The global sports betting market is worth up to $3 trillion, the vast majority of which is generated from illegal gambling, it was announced at a United Nations conference on crime in Doha.

Around 65 percent of that global figure was spent on football betting, while tennis and cricket account for a further 12 percent each of total, said Patrick Jay, a British-based independent betting expert, adding that Asia is at the center of sports gambling.

Speaking at a session on match-fixing in sport at the week-long UN Congress on Crime Prevention and Criminal Justice, Jay said a conservative estimate of the size of the betting market was worth around one trillion.

"The trillion is all global sports betting, of which the illegal amount would be 90 per cent of it," he told AFP.

"I'll let you into a secret," he continued. "I say the trillion figure because I can just about get away with it without being laughed off stage.”

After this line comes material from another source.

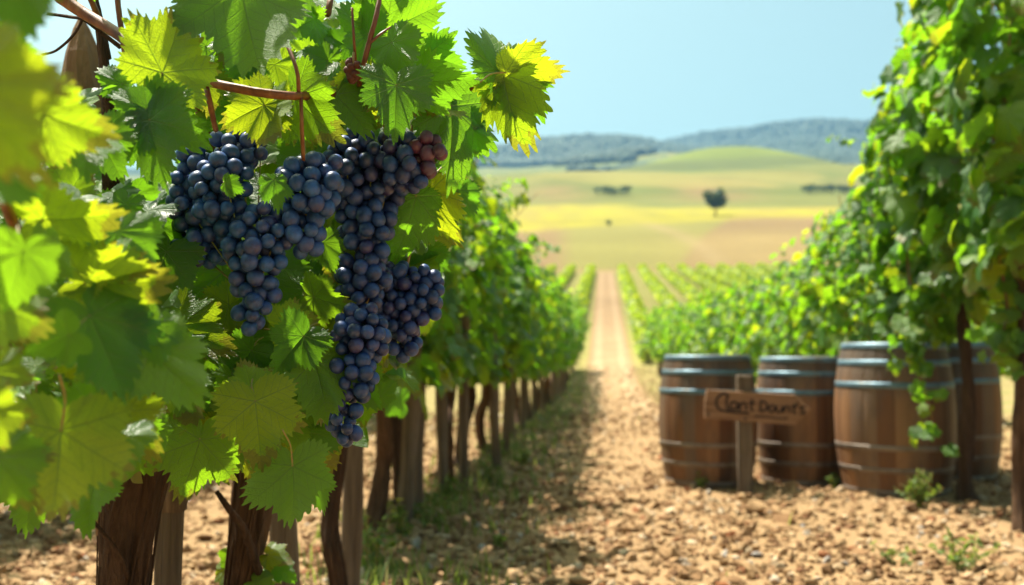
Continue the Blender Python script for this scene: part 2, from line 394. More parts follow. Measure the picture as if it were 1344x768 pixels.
def H(x, y):
    x = np.asarray(x, float); y = np.asarray(y, float)
    z = np.interp(y, _ty, _tzs)
    far = np.clip((y - 110) / 120, 0, 1)
    z = z + far * fbm(x, y, 230, 3, 3) * np.clip(y, 0, 600) * .0032
    z = z + gz(x, y, bx(948, 620), 620, 57, 50, 33) + gz(x, y, bx(735, 400), 400, 45, 45, 6.0) + gz(x, y, bx(812, 545), 545, 36, 34, 9) + gz(x, y, bx(1075, 560), 560, 30, 34, 6) + gz(x, y, bx(1120, 480), 480, 60, 50, 7)
    z = z + gz(x, y, bx(900, 900), 900, 75, 60, 14) - gz(x, y, bx(1090, 800), 800, 60, 90, 9)
    ridge = np.clip((y - 950) / 250, 0, 1)
    z = z + gz(x, y, bx(785, 1250), 1250, 75, 110, 24) + gz(x, y, bx(690, 1300), 1300, 60, 110, 12) + gz(x, y, bx(1085, 1550), 1550, 105, 140, 42) + gz(x, y, bx(930, 1700), 1700, 130, 120, 58) + gz(x, y, bx(1250, 1300), 1300, 180, 150, 20)
    z = z + gz(x, y, bx(620, 1700), 1700, 150, 120, 14)
    z = z + ridge * fbm(x, y, 160, 11, 4) * 4.0
    near = np.clip((24 - np.abs(y - 5)) / 12, 0, 1) * np.clip((9 - np.abs(x)) / 3, 0, 1)
    mound = .05 * np.exp(-((x - ROWL(y)) / .35)**2) * np.clip((y - 2) / 2, 0, 1) * np.clip((34 - y) / 4, 0, 1)
    return z + near * (fbm(x, y, 1.3, 21, 3) * .012 + fbm(x, y, .35, 22, 2) * .008) + mound
def ROWL(y):
    return np.interp(y, [0, 1.5, 2.2, 3.4, 5.2, 8, 20, 34, 100], [-.70, -.82, -.90, -1.0, -1.22, -1.18, -1.05, -1.25, -1.3])
def ROWR(y):
    return np.interp(y, [0, 5, 7, 12, 20, 34, 100], [2.22, 2.22, 2.42, 2.3, 1.95, 1.6, 1.5])
PATHX = lambda y: np.interp(y, [0, 8, 22, 35, 100], [.45, .35, .15, .1, -.1])

def smooth(a, b, v): t = np.clip((v - a) / (b - a), 0, 1); return t * t * (3 - 2 * t)
def field_colour(x, y):
    n = len(x); px = 797 + FPX * x / np.maximum(y, 1)
    wob = fbm(x, y, 60, 5, 3); wob2 = fbm(x, y, 14, 6, 3)
    c_ = np.tile(np.array([.29, .185, .095]), (n, 1))
    def lay(m, colr): 
        nonlocal c_
        m = np.clip(m, 0, 1)[:, None]; c_ = c_ * (1 - m) + np.array(colr) * m
    pw = np.abs(x - PATHX(y))
    # green weeds at the path edge and between the rows
    w1 = fbm(x, y, 1.6, 8, 4)
    lay(smooth(.62, .95, pw) * smooth(9, 16, y) * (.45 + .4 * w1), (.17, .19, .05))
    lay(smooth(28, 36, y) * smooth(.72, .9, pw), (.30, .24, .09))
    lay(smooth(30, 40, y) * smooth(.72, .9, pw) * (.4 + .5 * w1), (.20, .24, .05))
    lay(smooth(10, 30, y) * (pw < .7) * (.3 + .3 * w1), (.44, .30, .18))
    lay((np.abs(pw - .42) < .13) * smooth(12, 20, y) * .35, (.50, .36, .22))
    lay(smooth(99.5, 101, y), (.36, .28, .09))
    lay(smooth(103, 106, y + wob * 2), (.27, .18, .075))
    olive = smooth(720, 760, px) * (1 - smooth(880 + (y - 105) * .6, 900 + (y - 105) * .6, px))
    lay(smooth(104, 108, y) * olive, (.26, .23, .06))
    lay(smooth(104, 108, y) * (1 - smooth(150, 185, y + wob * 4)) * smooth(800, 1000, px) * .5, (.34, .25, .09))
    diag = np.exp(-((px - (905 + (150 - y) * 1.0)) / 14)**2) * smooth(105, 120, y)
    lay(diag * .5, (.36, .26, .12))
    ty = 196 + 18 * smooth(800, 1100, px) - 14 * smooth(800, 690, px)
    lay(smooth(ty - 9, ty + 9, y + wob * 6) * (.8 + .3 * wob2), (.40, .345, .03))
    lay(smooth(ty + 25, ty + 45, y) * smooth(930, 1040, px), (.27, .24, .055))
    gy = 285 - 40 * smooth(700, 1000, px) + 12 * wob
    lay(smooth(gy - 8, gy + 14, y), (.20, .205, .045))
    br = np.exp(-((px - 940) / 60)**2 - ((y - 330) / 38)**2) + .7 * np.exp(-((px - 730) / 45)**2 - ((y - 325) / 25)**2) + .4 * np.exp(-((px - 1180) / 80)**2 - ((y - 380) / 40)**2)
    lay(br * 1.1, (.27, .18, .065))
    lay(smooth(470, 500, y) * .9, (.185, .20, .045))
    lay(smooth(295, 330, y) * smooth(.05, .5, fbm(x, y, 95, 71, 3)) * .55, (.13, .165, .03))
    lay(smooth(295, 330, y) * smooth(.1, .5, fbm(x, y, 120, 73, 3)) * .5, (.36, .29, .07))
    hill = np.exp(-((x - bx(955, 620)) / 70)**2 - ((y - 610) / 65)**2)
    lay(hill * 1.6, (.20, .235, .025))
    lay(smooth(470, 500, y) * (1 - smooth(555, 575, y)) * .85, (.13, .145, .03))
    lay(smooth(690, 760, y) * (.55 + .5 * wob2), (.15, .18, .05))
    lay(smooth(860, 960, y + wob * 40), (.035, .065, .028))
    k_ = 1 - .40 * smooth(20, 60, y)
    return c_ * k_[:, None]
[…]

"The fact of the matter is, the vast majority of people think it is less than that, the only three or four people in the world that I actually respect on this thinks it is two or three times that. And it is growing."

Jay, a former director of trading at the Hong Kong Jockey Club, said illegal gambling in Asia was driven by matches which are shown live on television there and played at the right time for a betting audience, with China "becoming the epicentre of the problem.” 

UNODC and the Doha-based International Centre for Sports Security announced a new partnership to "strengthen investigations and prosecutions into match-fixing", which includes proposed measures such as increased data-sharing and seizure of assets.